Plotting Debt and Features for Decision Making
When you plot the items, you can establish clear criteria for what to do with them. A piece of technical debt that is high-risk and blocks new features should be treated with the same urgency as a high-value feature. A low-friction piece of debt that isn’t causing immediate harm can probably be deferred.
This process helps you define clear categories for work:
Fix Now: High operational risk, significant developer friction, or a blocker for an upcoming critical feature. These are the equivalent of a production incident waiting to happen.
Schedule: Important but not on fire. This could be a refactoring project that would significantly improve developer velocity or a feature that has a clear business case but no hard deadline. This work should be explicitly scheduled into an upcoming sprint or quarter.
Defer: Low impact, low risk. This is the messy-but-functional code that developers complain about but that doesn’t actually slow anyone down or pose a real threat. It’s important to acknowledge these issues but agree not to work on them right now.
Integrating Prioritization into Your Development Cycle
This framework can’t be a one-off exercise. It needs to be part of your team’s regular operating rhythm. This means creating space in your planning process to discuss and prioritize technical work alongside feature work.

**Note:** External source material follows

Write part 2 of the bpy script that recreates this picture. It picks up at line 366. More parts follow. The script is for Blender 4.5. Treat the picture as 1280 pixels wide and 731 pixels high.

In practice, this could look like dedicating a certain percentage of each sprint (e.g., 20%) to scheduled technical improvements. It could also mean empowering teams to manage their local technical debt proactively, allowing them to fix small issues as they encounter them without needing to get approval for every small refactor. The key is to make these discussions transparent and to involve product and business stakeholders. When you can explain that fixing a slow database query will unblock three upcoming features and reduce the risk of outages, the conversation changes from “engineers wanting to refactor” to making a smart investment in the future of the product.